Cette remise en question apparaît rarement « frontale », dans la mesure ou, selon les cas :

  • elle s’accompagne d’un ensemble de mesures d’aménagement du temps qui peuvent répondre à certaines attentes des salariés (compte épargne temps, introduction de souplesses dans la gestion des repos, ..) ;
  • elle est parfois tempérée par la possibilité, par choix individuel, de rester sur les dispositions de l’accord initial ;
  • l’augmentation du temps de travail est associée à une augmentation de rémunération à peu près proportionnelle.

L’analyse des motivations et des autres thèmes de la renégociation a mis au jour des interactions fortes entre les motivations d’ordre économique d’une part, et les motivations organisationnelles et juridiques d’autre part. Ceci relativise l’hypothèse du primat des contraintes économiques comme facteur de renégociation même si elles sont naturellement présentes, et d’autant plus fortement que l’entreprise se situe dans un contexte concurrentiel fortement axé sur les prix.

Le second résultat intéressant est de constater par contre l’absence du thème de l’emploi dans les renégociations.

L’impression dominante, sur le plan organisationnel, est que l’objectif majeur des renégociations a été en premier lieu de corriger les effets négatifs des dysfonctionnements issus, d’une part de la dissociation entre les temps collectifs et les temps individuels, et d’autre part de la gestion de la flexibilité.

On a donc cherché à limiter la diversité des organisations du temps au sein de l’entreprise et diminuer la complexité de gestion de la flexibilité (gestion des compteurs d’heures, programmation des périodes fortes et faibles, etc) jusqu’à renoncer à des outils tels que la modulation ou les jours RTT fixés par l’employeur.

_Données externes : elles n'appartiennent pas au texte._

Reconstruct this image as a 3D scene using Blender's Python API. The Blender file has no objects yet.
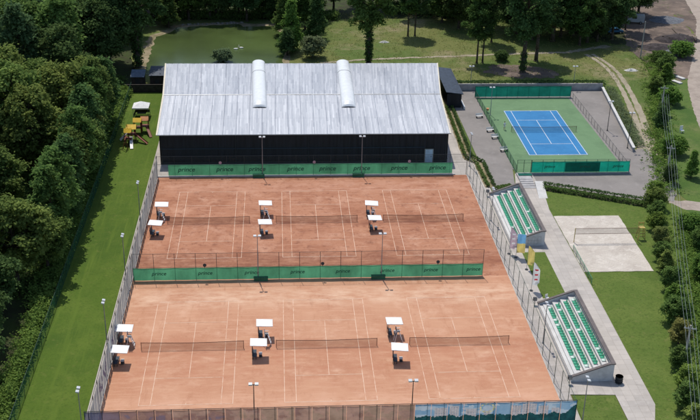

Les entreprises ont souvent préféré revenir aux leviers plus classiques qu’elles pratiquent depuis longtemps : CDD, intérim ou heures supplémentaires.

Quant aux motivations d’ordre juridique, leur poids s’est révélé plus fort que ce qu’imaginaient a priori les auteurs.
Au-delà des obligations liées à des échéances d’accord de RTT à durée déterminée (Robien ou Aubry1), la préoccupation majeure a été ce qu’on qualifie généralement de sécurisation juridique et qui renvoie à deux grands facteurs :

  • le souci de se mettre aux normes par rapport à l’évolution des textes de loi ou des conventions collectives ;
  • la prévention des risques liés à des actions juridiques engagées par des salariés, souvent des cadres.

En fait, tant par la simplification de l’organisation du temps que par la mise en Renégocier la R.T.T. de nouvelles modalités juridiques (notamment les forfaits), les entreprises tentent de réduire l’écart, souvent important, qui existait entre les principes de l’accord initial et la réalité des pratiques de gestion du temps.

L’absence de l’emploi dans les logiques de renégociation analysées est d’autant plus frappante que ce thème avait été au coeur de la problématique des lois Robien et Aubry1, avec l’appui des allégements de charges sociales. La thématique de l’emploi a disparu en même temps que les contraintes posées par les mécanismes d’aide. Il est par ailleurs très difficile pour l’instant d’apprécier dans quelle mesure les renégociations ont eu un effet indirect sur l’emploi.

Enfin l’impact du thème de la renégociation de la RTT, sur le dialogue social dans les entreprises reste un sujet délicat, pour deux grands types de raisons.

Tout d’abord, la renégociation doit affronter la complexité et la multiplicité des enjeux à la fois économiques, organisationnels et sociaux. Mais la RTT est également un sujet très sensible d’un point de vue symbolique, tant sa renégociation peut aisément donner prise à des accusations de remise en question d’un acquis social, ce qui explique la prudence manifestée sur ce sujet par les directions.